Stored dataset items:
>> Begin

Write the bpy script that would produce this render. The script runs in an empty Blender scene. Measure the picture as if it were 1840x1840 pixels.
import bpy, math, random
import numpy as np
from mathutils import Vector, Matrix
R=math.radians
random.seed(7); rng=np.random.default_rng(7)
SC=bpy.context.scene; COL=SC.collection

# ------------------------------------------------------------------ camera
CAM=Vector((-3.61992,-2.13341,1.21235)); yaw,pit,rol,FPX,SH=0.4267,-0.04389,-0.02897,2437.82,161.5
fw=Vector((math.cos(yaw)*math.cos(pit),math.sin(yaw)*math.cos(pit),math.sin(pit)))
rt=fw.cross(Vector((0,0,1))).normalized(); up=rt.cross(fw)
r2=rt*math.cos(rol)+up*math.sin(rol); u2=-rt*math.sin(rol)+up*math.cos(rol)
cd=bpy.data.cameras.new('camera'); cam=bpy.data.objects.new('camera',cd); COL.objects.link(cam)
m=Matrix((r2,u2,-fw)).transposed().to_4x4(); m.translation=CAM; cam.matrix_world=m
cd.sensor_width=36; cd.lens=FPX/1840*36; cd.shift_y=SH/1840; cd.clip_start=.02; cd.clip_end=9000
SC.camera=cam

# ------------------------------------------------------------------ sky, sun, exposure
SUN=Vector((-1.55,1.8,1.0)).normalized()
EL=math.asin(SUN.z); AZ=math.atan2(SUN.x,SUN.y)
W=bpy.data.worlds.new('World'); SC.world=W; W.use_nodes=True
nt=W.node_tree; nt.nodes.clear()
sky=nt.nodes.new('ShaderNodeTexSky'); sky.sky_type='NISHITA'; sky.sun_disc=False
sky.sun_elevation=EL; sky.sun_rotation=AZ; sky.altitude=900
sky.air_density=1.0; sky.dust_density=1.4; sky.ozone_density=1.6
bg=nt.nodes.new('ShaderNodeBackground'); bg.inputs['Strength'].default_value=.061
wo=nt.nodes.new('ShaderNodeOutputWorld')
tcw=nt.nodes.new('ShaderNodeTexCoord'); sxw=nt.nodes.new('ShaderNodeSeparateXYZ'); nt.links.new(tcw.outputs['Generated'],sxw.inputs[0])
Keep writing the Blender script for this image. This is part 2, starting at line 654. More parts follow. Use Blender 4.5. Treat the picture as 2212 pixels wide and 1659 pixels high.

>> End

▸ Stated exercise:
Produce the lines from the top of the listing through the "SC=bpy.context.scene; COL=SC.collection" line exactly as they appear, with no additional output.

▸ Reply:
Write the bpy script that would produce this render. The script runs in an empty Blender scene. Measure the picture as if it were 1840x1840 pixels.
import bpy, math, random
import numpy as np
from mathutils import Vector, Matrix
R=math.radians
random.seed(7); rng=np.random.default_rng(7)
SC=bpy.context.scene; COL=SC.collection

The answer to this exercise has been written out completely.